◆ DATA PROVIDED:
— BEGIN —
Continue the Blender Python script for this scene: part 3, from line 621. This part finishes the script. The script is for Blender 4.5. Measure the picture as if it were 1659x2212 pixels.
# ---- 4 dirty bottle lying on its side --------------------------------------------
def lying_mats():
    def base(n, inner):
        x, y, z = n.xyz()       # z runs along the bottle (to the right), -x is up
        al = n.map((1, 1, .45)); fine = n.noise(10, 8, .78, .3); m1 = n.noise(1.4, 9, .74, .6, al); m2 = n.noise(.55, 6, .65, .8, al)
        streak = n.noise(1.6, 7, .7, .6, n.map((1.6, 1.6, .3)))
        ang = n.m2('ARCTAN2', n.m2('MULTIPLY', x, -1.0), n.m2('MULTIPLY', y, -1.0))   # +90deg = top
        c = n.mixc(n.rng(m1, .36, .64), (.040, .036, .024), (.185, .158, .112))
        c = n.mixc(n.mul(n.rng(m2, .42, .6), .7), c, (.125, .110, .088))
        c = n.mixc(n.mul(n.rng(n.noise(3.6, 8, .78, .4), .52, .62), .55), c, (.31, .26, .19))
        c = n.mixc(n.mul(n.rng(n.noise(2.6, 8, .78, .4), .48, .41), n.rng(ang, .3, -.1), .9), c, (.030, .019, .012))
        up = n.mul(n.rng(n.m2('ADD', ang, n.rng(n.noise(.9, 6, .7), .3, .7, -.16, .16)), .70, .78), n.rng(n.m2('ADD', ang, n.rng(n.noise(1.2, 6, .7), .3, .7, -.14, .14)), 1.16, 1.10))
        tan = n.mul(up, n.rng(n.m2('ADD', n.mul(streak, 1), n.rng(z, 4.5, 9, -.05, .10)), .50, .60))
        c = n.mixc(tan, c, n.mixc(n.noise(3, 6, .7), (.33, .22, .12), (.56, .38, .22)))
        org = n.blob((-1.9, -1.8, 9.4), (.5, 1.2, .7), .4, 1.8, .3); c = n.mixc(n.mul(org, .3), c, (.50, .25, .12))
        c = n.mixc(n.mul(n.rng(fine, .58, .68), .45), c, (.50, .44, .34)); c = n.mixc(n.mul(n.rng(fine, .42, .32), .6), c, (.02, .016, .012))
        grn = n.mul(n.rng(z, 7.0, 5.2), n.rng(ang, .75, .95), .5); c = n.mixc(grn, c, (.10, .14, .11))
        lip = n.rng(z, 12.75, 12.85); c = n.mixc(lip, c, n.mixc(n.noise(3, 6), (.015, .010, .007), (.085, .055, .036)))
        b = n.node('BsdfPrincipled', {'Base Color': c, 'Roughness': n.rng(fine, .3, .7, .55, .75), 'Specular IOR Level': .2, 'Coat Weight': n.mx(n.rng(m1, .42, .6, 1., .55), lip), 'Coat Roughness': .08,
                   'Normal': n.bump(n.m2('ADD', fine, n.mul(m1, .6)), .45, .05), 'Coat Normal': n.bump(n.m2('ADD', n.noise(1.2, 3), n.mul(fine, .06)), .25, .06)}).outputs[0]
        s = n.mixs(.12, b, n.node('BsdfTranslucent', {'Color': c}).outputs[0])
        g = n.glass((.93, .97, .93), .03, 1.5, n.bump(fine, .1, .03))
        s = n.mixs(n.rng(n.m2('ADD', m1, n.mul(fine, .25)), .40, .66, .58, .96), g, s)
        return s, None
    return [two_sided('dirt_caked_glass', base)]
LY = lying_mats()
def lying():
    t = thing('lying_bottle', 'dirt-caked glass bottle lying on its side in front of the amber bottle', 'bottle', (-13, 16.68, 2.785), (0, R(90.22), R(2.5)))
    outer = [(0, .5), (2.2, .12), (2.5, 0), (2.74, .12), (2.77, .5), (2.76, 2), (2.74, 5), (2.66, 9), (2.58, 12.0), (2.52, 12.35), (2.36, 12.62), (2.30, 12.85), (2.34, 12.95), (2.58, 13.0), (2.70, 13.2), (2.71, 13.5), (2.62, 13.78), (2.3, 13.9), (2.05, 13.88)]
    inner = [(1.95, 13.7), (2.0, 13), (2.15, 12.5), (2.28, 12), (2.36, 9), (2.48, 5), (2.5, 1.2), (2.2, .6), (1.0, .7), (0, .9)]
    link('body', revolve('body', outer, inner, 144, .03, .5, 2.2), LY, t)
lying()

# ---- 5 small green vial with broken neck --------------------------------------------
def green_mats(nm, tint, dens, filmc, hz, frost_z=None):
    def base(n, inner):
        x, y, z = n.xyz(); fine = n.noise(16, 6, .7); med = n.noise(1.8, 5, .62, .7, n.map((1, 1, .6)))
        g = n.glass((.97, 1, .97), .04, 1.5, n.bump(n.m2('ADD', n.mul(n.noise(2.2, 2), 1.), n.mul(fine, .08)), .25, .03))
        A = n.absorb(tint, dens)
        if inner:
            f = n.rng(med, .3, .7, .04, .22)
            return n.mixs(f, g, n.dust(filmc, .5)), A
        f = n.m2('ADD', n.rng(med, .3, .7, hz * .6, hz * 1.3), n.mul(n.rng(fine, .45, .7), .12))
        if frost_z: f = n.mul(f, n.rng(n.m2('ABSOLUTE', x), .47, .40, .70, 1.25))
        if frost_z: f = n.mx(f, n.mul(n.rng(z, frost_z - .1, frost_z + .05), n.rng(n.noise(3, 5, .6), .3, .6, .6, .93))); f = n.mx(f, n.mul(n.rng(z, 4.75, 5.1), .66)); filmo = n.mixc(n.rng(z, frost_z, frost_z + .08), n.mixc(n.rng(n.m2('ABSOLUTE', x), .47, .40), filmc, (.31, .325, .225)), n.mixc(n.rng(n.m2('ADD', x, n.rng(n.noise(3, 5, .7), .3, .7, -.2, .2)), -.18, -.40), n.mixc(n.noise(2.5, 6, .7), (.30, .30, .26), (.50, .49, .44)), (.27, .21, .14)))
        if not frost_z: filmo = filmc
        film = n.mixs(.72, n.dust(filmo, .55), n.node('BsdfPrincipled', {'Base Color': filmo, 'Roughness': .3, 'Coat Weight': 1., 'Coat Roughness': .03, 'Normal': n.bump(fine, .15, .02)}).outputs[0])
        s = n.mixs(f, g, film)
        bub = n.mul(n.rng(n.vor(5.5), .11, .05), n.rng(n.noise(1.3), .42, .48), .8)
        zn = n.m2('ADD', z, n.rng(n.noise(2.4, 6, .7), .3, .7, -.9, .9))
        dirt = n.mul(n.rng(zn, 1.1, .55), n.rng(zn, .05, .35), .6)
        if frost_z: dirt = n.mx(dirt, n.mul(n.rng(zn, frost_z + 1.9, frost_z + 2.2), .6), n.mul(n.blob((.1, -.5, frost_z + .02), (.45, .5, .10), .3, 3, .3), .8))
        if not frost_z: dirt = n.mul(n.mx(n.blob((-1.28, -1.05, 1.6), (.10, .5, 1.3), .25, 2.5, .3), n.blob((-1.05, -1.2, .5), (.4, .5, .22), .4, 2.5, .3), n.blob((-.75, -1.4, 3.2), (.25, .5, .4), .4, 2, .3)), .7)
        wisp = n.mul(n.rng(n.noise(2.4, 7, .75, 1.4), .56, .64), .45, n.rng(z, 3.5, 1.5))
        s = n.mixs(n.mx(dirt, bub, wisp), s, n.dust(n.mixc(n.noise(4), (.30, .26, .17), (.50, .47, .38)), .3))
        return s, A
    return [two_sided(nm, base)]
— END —
◆ WRITTEN REQUEST: Your task is to repeat the data exactly, with nothing left out.

◆ OUTPUT OF THE TASK:
Continue the Blender Python script for this scene: part 3, from line 621. This part finishes the script. The script is for Blender 4.5. Measure the picture as if it were 1659x2212 pixels.
# ---- 4 dirty bottle lying on its side --------------------------------------------
def lying_mats():
    def base(n, inner):
        x, y, z = n.xyz()       # z runs along the bottle (to the right), -x is up
        al = n.map((1, 1, .45)); fine = n.noise(10, 8, .78, .3); m1 = n.noise(1.4, 9, .74, .6, al); m2 = n.noise(.55, 6, .65, .8, al)
        streak = n.noise(1.6, 7, .7, .6, n.map((1.6, 1.6, .3)))
        ang = n.m2('ARCTAN2', n.m2('MULTIPLY', x, -1.0), n.m2('MULTIPLY', y, -1.0))   # +90deg = top
        c = n.mixc(n.rng(m1, .36, .64), (.040, .036, .024), (.185, .158, .112))
        c = n.mixc(n.mul(n.rng(m2, .42, .6), .7), c, (.125, .110, .088))
        c = n.mixc(n.mul(n.rng(n.noise(3.6, 8, .78, .4), .52, .62), .55), c, (.31, .26, .19))
        c = n.mixc(n.mul(n.rng(n.noise(2.6, 8, .78, .4), .48, .41), n.rng(ang, .3, -.1), .9), c, (.030, .019, .012))
        up = n.mul(n.rng(n.m2('ADD', ang, n.rng(n.noise(.9, 6, .7), .3, .7, -.16, .16)), .70, .78), n.rng(n.m2('ADD', ang, n.rng(n.noise(1.2, 6, .7), .3, .7, -.14, .14)), 1.16, 1.10))
        tan = n.mul(up, n.rng(n.m2('ADD', n.mul(streak, 1), n.rng(z, 4.5, 9, -.05, .10)), .50, .60))
        c = n.mixc(tan, c, n.mixc(n.noise(3, 6, .7), (.33, .22, .12), (.56, .38, .22)))
        org = n.blob((-1.9, -1.8, 9.4), (.5, 1.2, .7), .4, 1.8, .3); c = n.mixc(n.mul(org, .3), c, (.50, .25, .12))
        c = n.mixc(n.mul(n.rng(fine, .58, .68), .45), c, (.50, .44, .34)); c = n.mixc(n.mul(n.rng(fine, .42, .32), .6), c, (.02, .016, .012))
        grn = n.mul(n.rng(z, 7.0, 5.2), n.rng(ang, .75, .95), .5); c = n.mixc(grn, c, (.10, .14, .11))
        lip = n.rng(z, 12.75, 12.85); c = n.mixc(lip, c, n.mixc(n.noise(3, 6), (.015, .010, .007), (.085, .055, .036)))
        b = n.node('BsdfPrincipled', {'Base Color': c, 'Roughness': n.rng(fine, .3, .7, .55, .75), 'Specular IOR Level': .2, 'Coat Weight': n.mx(n.rng(m1, .42, .6, 1., .55), lip), 'Coat Roughness': .08,
                   'Normal': n.bump(n.m2('ADD', fine, n.mul(m1, .6)), .45, .05), 'Coat Normal': n.bump(n.m2('ADD', n.noise(1.2, 3), n.mul(fine, .06)), .25, .06)}).outputs[0]
        s = n.mixs(.12, b, n.node('BsdfTranslucent', {'Color': c}).outputs[0])
        g = n.glass((.93, .97, .93), .03, 1.5, n.bump(fine, .1, .03))
        s = n.mixs(n.rng(n.m2('ADD', m1, n.mul(fine, .25)), .40, .66, .58, .96), g, s)
        return s, None
    return [two_sided('dirt_caked_glass', base)]
LY = lying_mats()
def lying():
    t = thing('lying_bottle', 'dirt-caked glass bottle lying on its side in front of the amber bottle', 'bottle', (-13, 16.68, 2.785), (0, R(90.22), R(2.5)))
    outer = [(0, .5), (2.2, .12), (2.5, 0), (2.74, .12), (2.77, .5), (2.76, 2), (2.74, 5), (2.66, 9), (2.58, 12.0), (2.52, 12.35), (2.36, 12.62), (2.30, 12.85), (2.34, 12.95), (2.58, 13.0), (2.70, 13.2), (2.71, 13.5), (2.62, 13.78), (2.3, 13.9), (2.05, 13.88)]
    inner = [(1.95, 13.7), (2.0, 13), (2.15, 12.5), (2.28, 12), (2.36, 9), (2.48, 5), (2.5, 1.2), (2.2, .6), (1.0, .7), (0, .9)]
    link('body', revolve('body', outer, inner, 144, .03, .5, 2.2), LY, t)
lying()

# ---- 5 small green vial with broken neck --------------------------------------------
def green_mats(nm, tint, dens, filmc, hz, frost_z=None):
    def base(n, inner):
        x, y, z = n.xyz(); fine = n.noise(16, 6, .7); med = n.noise(1.8, 5, .62, .7, n.map((1, 1, .6)))
        g = n.glass((.97, 1, .97), .04, 1.5, n.bump(n.m2('ADD', n.mul(n.noise(2.2, 2), 1.), n.mul(fine, .08)), .25, .03))
        A = n.absorb(tint, dens)
        if inner:
            f = n.rng(med, .3, .7, .04, .22)
            return n.mixs(f, g, n.dust(filmc, .5)), A
        f = n.m2('ADD', n.rng(med, .3, .7, hz * .6, hz * 1.3), n.mul(n.rng(fine, .45, .7), .12))
        if frost_z: f = n.mul(f, n.rng(n.m2('ABSOLUTE', x), .47, .40, .70, 1.25))
        if frost_z: f = n.mx(f, n.mul(n.rng(z, frost_z - .1, frost_z + .05), n.rng(n.noise(3, 5, .6), .3, .6, .6, .93))); f = n.mx(f, n.mul(n.rng(z, 4.75, 5.1), .66)); filmo = n.mixc(n.rng(z, frost_z, frost_z + .08), n.mixc(n.rng(n.m2('ABSOLUTE', x), .47, .40), filmc, (.31, .325, .225)), n.mixc(n.rng(n.m2('ADD', x, n.rng(n.noise(3, 5, .7), .3, .7, -.2, .2)), -.18, -.40), n.mixc(n.noise(2.5, 6, .7), (.30, .30, .26), (.50, .49, .44)), (.27, .21, .14)))
        if not frost_z: filmo = filmc
        film = n.mixs(.72, n.dust(filmo, .55), n.node('BsdfPrincipled', {'Base Color': filmo, 'Roughness': .3, 'Coat Weight': 1., 'Coat Roughness': .03, 'Normal': n.bump(fine, .15, .02)}).outputs[0])
        s = n.mixs(f, g, film)
        bub = n.mul(n.rng(n.vor(5.5), .11, .05), n.rng(n.noise(1.3), .42, .48), .8)
        zn = n.m2('ADD', z, n.rng(n.noise(2.4, 6, .7), .3, .7, -.9, .9))
        dirt = n.mul(n.rng(zn, 1.1, .55), n.rng(zn, .05, .35), .6)
        if frost_z: dirt = n.mx(dirt, n.mul(n.rng(zn, frost_z + 1.9, frost_z + 2.2), .6), n.mul(n.blob((.1, -.5, frost_z + .02), (.45, .5, .10), .3, 3, .3), .8))
        if not frost_z: dirt = n.mul(n.mx(n.blob((-1.28, -1.05, 1.6), (.10, .5, 1.3), .25, 2.5, .3), n.blob((-1.05, -1.2, .5), (.4, .5, .22), .4, 2.5, .3), n.blob((-.75, -1.4, 3.2), (.25, .5, .4), .4, 2, .3)), .7)
        wisp = n.mul(n.rng(n.noise(2.4, 7, .75, 1.4), .56, .64), .45, n.rng(z, 3.5, 1.5))
        s = n.mixs(n.mx(dirt, bub, wisp), s, n.dust(n.mixc(n.noise(4), (.30, .26, .17), (.50, .47, .38)), .3))
        return s, A
    return [two_sided(nm, base)]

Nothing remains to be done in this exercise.